How Does APISIX Bridge the Gap Between DMZ and the Internal Networks?

January 28, 2024


DMZ, or Demilitarized Zone, serves as a secure network zone strategically positioned between the internal and external networks (commonly the Internet). It acts as a safeguard for hosting services or resources that are not entirely trusted, thereby fortifying overall network security. Its core objective is to segregate communication between the internal network, often containing sensitive data and resources, and the external network. Simultaneously, it accommodates services or applications requiring interaction with the external network.

Within the DMZ, one can deploy public servers (e.g., web servers, mail servers, DNS servers) or proxy servers. These servers engage in communication with the external network but do not necessitate direct access to internal network resources. Placing these public services in the DMZ effectively reduces the risk to the internal network. Even if attackers breach the DMZ, they encounter additional hurdles to access sensitive internal network data.

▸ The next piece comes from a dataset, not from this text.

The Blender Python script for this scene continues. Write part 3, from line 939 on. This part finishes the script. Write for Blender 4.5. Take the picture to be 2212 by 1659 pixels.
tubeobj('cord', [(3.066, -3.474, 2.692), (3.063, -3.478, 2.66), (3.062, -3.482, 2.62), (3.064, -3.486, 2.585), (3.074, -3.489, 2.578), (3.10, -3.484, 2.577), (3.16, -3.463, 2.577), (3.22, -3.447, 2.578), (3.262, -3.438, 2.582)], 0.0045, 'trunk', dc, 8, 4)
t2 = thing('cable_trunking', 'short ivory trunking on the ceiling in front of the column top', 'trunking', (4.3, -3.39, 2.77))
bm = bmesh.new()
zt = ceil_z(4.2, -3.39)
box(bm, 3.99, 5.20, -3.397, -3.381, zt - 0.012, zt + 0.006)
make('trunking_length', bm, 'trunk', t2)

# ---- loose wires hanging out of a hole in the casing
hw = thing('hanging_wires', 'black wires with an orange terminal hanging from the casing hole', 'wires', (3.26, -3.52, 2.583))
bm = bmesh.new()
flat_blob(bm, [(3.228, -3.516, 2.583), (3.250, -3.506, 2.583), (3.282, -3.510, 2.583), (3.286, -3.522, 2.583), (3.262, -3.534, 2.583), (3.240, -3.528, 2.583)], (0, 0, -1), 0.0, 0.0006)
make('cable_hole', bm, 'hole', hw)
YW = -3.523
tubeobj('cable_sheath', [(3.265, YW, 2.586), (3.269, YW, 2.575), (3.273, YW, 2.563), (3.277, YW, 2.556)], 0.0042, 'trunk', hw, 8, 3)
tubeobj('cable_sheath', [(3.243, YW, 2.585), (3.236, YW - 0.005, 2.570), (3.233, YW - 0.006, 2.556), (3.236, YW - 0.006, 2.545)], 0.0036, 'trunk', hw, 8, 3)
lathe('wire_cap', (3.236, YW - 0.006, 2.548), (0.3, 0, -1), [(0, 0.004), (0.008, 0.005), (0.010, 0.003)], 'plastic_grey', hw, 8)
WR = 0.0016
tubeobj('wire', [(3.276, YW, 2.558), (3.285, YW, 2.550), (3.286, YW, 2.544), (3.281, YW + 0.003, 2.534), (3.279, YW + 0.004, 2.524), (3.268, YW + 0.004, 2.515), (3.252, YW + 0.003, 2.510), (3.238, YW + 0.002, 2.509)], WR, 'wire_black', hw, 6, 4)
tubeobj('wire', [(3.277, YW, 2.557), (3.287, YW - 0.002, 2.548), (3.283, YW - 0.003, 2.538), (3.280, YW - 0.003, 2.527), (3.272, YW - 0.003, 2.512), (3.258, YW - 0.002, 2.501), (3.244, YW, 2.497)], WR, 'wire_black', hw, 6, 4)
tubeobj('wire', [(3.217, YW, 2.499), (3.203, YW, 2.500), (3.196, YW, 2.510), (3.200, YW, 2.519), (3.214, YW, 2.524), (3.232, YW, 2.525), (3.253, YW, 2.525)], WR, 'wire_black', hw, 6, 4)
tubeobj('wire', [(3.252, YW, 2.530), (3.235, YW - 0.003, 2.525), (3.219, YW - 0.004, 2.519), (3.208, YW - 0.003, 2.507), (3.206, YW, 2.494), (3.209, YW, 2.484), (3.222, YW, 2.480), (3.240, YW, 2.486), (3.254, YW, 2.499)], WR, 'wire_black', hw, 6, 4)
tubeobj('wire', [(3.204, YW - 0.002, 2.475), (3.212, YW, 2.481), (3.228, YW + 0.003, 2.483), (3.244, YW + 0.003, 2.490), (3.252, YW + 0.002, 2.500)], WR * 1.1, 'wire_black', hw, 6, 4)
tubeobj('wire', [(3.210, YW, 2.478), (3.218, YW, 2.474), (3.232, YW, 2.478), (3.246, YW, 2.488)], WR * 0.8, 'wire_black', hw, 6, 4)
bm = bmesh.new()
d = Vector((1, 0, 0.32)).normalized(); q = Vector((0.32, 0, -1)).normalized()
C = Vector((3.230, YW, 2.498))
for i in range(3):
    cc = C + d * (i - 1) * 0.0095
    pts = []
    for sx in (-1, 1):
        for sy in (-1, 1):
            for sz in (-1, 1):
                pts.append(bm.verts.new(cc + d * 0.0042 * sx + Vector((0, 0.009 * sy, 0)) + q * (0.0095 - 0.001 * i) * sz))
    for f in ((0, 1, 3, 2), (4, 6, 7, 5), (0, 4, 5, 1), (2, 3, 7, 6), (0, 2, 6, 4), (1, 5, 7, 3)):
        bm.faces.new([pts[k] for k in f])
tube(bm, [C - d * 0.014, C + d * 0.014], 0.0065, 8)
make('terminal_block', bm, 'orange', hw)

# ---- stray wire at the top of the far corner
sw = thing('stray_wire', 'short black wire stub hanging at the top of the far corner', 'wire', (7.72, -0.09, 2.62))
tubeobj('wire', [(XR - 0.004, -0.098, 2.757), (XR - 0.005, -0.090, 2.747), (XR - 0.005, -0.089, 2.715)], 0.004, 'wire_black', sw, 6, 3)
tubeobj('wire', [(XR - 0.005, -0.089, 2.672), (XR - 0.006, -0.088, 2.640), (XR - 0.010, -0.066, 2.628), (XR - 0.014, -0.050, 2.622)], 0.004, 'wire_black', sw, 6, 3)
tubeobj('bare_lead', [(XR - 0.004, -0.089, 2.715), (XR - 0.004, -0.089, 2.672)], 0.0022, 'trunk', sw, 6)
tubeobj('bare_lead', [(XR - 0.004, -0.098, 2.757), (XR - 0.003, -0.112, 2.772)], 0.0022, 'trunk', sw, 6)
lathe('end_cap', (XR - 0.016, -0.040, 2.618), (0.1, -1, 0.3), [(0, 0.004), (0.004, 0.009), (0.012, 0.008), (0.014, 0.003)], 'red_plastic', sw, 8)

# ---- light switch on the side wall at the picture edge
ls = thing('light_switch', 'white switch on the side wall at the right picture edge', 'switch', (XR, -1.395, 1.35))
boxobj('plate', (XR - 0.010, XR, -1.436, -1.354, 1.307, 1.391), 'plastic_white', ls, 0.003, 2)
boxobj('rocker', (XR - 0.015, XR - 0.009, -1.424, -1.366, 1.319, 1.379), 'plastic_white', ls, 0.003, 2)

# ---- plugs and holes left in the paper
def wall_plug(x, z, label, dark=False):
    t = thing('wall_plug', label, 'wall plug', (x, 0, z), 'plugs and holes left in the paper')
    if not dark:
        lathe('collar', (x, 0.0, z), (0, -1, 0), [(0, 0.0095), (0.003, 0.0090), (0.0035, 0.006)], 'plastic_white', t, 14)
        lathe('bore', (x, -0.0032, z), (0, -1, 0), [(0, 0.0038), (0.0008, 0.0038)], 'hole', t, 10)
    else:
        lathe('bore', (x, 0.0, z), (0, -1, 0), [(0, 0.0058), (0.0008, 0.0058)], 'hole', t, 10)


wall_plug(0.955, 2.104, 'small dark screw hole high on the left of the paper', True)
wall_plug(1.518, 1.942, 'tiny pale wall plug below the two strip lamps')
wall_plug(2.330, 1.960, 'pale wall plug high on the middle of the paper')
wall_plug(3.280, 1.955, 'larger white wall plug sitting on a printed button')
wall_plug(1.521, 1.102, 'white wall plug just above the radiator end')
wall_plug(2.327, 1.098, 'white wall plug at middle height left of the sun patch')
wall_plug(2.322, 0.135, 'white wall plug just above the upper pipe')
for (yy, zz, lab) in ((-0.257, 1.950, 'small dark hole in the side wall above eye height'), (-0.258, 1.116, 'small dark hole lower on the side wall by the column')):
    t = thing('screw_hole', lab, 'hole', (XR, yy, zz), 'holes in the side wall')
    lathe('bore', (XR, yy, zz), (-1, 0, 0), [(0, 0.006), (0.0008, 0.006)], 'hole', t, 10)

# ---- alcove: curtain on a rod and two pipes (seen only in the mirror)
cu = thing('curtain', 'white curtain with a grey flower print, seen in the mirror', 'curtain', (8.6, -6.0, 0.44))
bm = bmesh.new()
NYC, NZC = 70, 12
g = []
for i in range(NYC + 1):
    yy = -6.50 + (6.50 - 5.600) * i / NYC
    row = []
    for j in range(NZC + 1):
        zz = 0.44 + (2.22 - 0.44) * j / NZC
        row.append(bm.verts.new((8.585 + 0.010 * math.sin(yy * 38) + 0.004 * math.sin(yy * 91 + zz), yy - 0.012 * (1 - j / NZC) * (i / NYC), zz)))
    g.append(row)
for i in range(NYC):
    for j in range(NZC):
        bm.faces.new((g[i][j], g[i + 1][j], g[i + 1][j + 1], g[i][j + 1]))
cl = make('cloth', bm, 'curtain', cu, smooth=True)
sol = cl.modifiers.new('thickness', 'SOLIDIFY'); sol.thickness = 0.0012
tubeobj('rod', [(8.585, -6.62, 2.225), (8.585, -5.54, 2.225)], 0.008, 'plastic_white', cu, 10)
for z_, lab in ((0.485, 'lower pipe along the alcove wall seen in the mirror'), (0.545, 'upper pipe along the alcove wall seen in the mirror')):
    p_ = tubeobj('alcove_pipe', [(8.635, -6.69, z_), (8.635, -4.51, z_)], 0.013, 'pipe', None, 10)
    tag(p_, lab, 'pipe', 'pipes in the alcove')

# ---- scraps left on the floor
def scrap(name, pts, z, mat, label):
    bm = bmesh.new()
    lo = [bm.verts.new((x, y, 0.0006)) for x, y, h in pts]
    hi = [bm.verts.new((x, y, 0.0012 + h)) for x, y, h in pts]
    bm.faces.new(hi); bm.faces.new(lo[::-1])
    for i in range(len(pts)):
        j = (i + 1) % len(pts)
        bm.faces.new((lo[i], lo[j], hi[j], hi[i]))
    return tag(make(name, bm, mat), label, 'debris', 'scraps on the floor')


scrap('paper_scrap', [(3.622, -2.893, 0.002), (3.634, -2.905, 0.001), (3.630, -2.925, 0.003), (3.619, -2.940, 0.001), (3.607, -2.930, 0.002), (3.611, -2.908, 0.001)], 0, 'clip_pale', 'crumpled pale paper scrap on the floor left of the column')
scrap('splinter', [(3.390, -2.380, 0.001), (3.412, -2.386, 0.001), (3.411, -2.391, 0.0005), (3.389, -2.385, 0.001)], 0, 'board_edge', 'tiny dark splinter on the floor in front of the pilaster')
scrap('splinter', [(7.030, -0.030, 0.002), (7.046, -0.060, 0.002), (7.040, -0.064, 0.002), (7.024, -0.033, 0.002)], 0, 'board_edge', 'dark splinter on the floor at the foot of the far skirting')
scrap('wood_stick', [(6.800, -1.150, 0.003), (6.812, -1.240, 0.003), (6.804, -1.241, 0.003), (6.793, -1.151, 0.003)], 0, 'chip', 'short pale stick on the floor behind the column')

To facilitate secure access between the DMZ and the internal network, APISIX can be utilized to conveniently manage API calls. Two application scenarios (in the manufacturing and finance sectors) will be presented below.

Scenario One: A Mobile Phone Manufacturer

DMZ: Open to the external network;

General Zone: Completely isolated from the external network, neither able to access nor be accessed by the external network.

The existing gateway system is not a mere north-south traffic gateway; rather, it integrates both north-south and east-west traffic.

Traffic requests primarily manifest in the following four scenarios:

  • Classic North-South: External network traffic traverses the DMZ gateway, then is routed to the General Zone gateway within the local domain, eventually reaching backend services.

  • Inter-domain Forwarding: External network traffic navigates through the DMZ gateway, realizing that the backend service is located outside the local domain. It traverses the internal backbone network to reach the General Zone gateway within the backend's domain before finally reaching the backend service.

  • East-West: A backend application (Region A) calls an interface of another application (Region B) (depicted here as a cross-domain invocation scenario). After passing through the gateway in the General Zone of the application (Region A), it is forwarded to the gateway in the General Zone of the application (Region B) before reaching the corresponding application.

  • Calling External Network Services: Backend services require access to third-party services (Taobao, JD, SF Express, etc.). After passing through the local General Zone gateway, the request is forwarded to the DMZ gateway and subsequently directed to the third-party service.


Scenario Two: A Financial Firm


Production External Network DMZ: Open to the external network;

Production Internal Network: Completely isolated from the external network, and all traffic must pass through the gateway for management.

The customer's primary objectives with APISIX revolve around addressing the following key aspects:

Supervisory Needs: To comply with regulatory standards, the customer seeks the ability to thoroughly record and audit all microservices calls when accessing internal services over the external network.

Robust Service Management: Ensuring stringent authentication and implementing traffic throttling measures for each microservice module is a crucial aspect of the customer's service management requirements.

Business Growth: The customer aims to resolve challenges in business expansion, particularly addressing the need for inter-microservices communication across different business domains or teams.

Holistic Management: As the number of microservices grows, the customer acknowledges the need to address the significant impact of increasing call chain complexity on overall business stability.

Future Prospects: Looking ahead to the cloudification transformation of applications, the customer highlights the pivotal role of a service gateway in driving the process of application cloudification.


To sum up, the DMZ plays a pivotal role in network security, acting as a barrier between internal and external networks. Its function is to safeguard sensitive data and resources while facilitating essential external interactions. Utilizing contemporary gateway systems and API management tools enhances the efficient management and security of network traffic, addressing the security and regulatory needs across diverse industries. Whether for a mobile phone manufacturer or a financial institution, employing these technologies ensures network security and operational stability, while also meeting the demands of future development.